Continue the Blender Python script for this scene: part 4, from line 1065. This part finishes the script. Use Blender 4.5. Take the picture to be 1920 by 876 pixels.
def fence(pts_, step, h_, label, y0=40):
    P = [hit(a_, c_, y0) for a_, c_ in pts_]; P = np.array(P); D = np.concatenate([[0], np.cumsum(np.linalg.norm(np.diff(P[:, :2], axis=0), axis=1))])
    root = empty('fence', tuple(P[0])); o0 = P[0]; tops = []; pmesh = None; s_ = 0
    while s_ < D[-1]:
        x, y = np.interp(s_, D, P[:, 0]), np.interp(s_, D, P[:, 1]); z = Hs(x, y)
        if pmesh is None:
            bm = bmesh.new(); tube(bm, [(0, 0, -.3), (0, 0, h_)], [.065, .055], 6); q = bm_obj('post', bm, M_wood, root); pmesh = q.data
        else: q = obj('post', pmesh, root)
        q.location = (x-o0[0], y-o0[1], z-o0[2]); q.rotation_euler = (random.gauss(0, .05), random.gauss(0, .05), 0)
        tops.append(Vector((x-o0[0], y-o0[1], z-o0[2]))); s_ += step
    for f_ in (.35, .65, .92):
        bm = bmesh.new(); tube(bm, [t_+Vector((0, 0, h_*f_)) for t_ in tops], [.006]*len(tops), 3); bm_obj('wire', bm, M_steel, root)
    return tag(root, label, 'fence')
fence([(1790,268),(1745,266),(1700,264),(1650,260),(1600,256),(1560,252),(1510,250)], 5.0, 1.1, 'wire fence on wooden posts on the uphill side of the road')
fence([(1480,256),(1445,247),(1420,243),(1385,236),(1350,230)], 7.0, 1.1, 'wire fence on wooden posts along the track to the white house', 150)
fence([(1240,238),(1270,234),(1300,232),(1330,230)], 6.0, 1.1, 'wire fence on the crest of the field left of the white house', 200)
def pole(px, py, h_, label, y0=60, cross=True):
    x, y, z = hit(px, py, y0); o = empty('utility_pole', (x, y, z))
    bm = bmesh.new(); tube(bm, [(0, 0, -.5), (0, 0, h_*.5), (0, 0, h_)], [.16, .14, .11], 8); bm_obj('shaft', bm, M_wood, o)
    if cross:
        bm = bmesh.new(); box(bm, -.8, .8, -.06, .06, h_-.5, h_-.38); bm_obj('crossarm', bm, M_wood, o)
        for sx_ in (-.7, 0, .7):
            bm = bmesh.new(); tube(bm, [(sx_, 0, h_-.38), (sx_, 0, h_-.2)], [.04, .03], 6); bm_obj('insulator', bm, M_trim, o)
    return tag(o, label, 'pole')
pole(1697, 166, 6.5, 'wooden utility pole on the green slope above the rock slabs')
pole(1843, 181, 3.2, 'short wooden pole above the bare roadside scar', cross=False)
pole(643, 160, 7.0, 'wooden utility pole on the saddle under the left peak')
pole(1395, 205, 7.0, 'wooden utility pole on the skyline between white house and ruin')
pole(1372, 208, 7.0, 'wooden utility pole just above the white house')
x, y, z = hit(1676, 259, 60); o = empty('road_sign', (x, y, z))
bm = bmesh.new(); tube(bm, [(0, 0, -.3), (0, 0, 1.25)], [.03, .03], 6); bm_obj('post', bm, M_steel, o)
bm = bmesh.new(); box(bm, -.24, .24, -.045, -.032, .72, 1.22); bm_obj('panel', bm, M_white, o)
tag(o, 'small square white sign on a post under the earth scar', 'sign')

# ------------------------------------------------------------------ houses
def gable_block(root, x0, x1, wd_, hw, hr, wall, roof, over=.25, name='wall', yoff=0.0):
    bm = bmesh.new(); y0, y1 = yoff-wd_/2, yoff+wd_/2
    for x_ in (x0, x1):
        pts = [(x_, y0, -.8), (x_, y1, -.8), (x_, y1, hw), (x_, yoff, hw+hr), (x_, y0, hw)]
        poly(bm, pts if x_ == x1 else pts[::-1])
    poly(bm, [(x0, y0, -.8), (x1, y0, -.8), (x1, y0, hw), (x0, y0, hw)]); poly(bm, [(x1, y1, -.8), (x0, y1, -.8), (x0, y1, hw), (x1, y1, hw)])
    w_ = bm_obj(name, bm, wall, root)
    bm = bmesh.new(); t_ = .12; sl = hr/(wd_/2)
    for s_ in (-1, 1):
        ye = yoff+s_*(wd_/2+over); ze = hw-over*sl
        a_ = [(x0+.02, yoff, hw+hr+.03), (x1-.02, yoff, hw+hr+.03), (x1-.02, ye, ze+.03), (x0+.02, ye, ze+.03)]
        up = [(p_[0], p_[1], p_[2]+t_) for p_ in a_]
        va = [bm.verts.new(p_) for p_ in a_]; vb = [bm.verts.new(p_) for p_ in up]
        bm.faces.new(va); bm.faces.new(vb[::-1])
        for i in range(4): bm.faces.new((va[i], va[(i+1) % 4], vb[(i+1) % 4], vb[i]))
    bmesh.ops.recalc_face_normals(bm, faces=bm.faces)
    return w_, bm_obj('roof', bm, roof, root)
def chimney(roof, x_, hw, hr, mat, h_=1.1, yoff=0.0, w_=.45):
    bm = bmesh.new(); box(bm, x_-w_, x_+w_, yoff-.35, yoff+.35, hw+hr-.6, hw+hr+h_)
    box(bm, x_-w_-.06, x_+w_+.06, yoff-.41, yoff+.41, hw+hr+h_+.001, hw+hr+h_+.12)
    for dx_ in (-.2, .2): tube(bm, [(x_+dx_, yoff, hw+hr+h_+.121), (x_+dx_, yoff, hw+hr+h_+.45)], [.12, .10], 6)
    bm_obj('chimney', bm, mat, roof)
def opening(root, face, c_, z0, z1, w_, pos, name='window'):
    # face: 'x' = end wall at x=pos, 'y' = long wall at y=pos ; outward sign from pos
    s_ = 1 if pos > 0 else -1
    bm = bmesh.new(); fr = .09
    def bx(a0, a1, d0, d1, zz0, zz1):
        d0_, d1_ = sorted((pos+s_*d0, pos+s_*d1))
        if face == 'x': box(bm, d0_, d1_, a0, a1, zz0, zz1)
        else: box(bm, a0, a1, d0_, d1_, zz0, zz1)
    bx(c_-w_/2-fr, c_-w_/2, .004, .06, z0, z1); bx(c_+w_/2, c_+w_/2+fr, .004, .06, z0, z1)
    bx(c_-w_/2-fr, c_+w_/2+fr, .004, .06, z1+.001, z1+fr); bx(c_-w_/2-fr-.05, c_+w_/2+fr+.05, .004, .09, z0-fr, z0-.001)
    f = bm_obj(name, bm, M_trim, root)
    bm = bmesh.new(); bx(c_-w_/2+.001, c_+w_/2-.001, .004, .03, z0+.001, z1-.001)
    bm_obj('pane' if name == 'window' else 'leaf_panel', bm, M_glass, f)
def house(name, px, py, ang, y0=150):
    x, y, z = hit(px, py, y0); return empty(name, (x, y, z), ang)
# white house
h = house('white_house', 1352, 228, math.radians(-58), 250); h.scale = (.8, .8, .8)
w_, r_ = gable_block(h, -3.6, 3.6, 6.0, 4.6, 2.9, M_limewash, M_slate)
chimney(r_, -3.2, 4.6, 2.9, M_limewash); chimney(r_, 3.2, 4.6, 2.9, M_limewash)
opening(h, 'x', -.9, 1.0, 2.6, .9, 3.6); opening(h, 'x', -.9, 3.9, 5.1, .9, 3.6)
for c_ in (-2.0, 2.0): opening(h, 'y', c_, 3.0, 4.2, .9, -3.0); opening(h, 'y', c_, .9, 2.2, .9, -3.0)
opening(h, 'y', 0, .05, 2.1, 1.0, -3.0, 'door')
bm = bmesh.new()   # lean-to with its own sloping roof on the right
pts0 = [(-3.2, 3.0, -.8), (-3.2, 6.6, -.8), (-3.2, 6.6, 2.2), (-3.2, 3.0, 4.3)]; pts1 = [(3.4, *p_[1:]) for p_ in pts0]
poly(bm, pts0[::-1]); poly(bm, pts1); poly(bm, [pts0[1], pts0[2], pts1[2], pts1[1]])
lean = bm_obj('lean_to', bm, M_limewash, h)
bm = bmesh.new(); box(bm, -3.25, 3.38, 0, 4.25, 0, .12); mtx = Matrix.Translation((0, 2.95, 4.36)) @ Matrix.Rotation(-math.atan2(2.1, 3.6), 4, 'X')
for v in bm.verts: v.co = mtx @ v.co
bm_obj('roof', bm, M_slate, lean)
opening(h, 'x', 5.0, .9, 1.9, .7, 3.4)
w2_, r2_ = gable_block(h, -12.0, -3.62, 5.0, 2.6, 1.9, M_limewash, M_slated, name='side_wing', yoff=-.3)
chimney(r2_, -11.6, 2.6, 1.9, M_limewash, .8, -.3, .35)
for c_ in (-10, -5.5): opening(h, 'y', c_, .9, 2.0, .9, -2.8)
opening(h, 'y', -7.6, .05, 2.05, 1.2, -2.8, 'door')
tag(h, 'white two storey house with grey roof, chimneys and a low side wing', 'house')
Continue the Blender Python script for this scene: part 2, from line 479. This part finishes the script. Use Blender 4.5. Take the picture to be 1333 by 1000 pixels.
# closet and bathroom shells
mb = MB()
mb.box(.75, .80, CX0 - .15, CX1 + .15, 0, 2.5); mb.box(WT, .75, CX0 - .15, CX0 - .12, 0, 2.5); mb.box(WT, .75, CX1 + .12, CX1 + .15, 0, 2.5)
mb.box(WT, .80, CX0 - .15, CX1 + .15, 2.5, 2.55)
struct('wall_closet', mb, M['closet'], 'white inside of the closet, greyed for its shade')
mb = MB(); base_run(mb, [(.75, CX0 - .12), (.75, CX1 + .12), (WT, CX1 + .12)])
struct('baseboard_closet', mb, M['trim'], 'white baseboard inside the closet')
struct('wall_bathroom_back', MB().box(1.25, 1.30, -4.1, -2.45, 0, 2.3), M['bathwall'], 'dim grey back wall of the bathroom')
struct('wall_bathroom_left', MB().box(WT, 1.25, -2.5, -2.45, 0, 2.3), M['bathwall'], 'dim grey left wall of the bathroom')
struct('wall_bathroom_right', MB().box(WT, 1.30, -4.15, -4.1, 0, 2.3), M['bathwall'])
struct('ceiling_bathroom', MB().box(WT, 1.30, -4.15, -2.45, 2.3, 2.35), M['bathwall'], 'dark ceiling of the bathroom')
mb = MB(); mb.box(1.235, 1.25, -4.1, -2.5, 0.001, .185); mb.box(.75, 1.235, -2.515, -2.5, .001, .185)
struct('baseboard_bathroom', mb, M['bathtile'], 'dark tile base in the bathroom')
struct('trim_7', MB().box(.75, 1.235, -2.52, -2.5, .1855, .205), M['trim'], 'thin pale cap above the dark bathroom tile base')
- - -
TASK BRIEF -
Retype the portion of the data above that starts on the line with "Continue the Blender Python script for this scene: part 2, from" and finishes on the line with "struct('baseboard_bathroom', mb, M['bathtile'], 'dark", including both of those lines.

TASK RESPONSE -
Continue the Blender Python script for this scene: part 2, from line 479. This part finishes the script. Use Blender 4.5. Take the picture to be 1333 by 1000 pixels.
# closet and bathroom shells
mb = MB()
mb.box(.75, .80, CX0 - .15, CX1 + .15, 0, 2.5); mb.box(WT, .75, CX0 - .15, CX0 - .12, 0, 2.5); mb.box(WT, .75, CX1 + .12, CX1 + .15, 0, 2.5)
mb.box(WT, .80, CX0 - .15, CX1 + .15, 2.5, 2.55)
struct('wall_closet', mb, M['closet'], 'white inside of the closet, greyed for its shade')
mb = MB(); base_run(mb, [(.75, CX0 - .12), (.75, CX1 + .12), (WT, CX1 + .12)])
struct('baseboard_closet', mb, M['trim'], 'white baseboard inside the closet')
struct('wall_bathroom_back', MB().box(1.25, 1.30, -4.1, -2.45, 0, 2.3), M['bathwall'], 'dim grey back wall of the bathroom')
struct('wall_bathroom_left', MB().box(WT, 1.25, -2.5, -2.45, 0, 2.3), M['bathwall'], 'dim grey left wall of the bathroom')
struct('wall_bathroom_right', MB().box(WT, 1.30, -4.15, -4.1, 0, 2.3), M['bathwall'])
struct('ceiling_bathroom', MB().box(WT, 1.30, -4.15, -2.45, 2.3, 2.35), M['bathwall'], 'dark ceiling of the bathroom')
mb = MB(); mb.box(1.235, 1.25, -4.1, -2.5, 0.001, .185); mb.box(.75, 1.235, -2.515, -2.5, .001, .185)
struct('baseboard_bathroom', mb, M['bathtile'], 'dark tile base in the bathroom')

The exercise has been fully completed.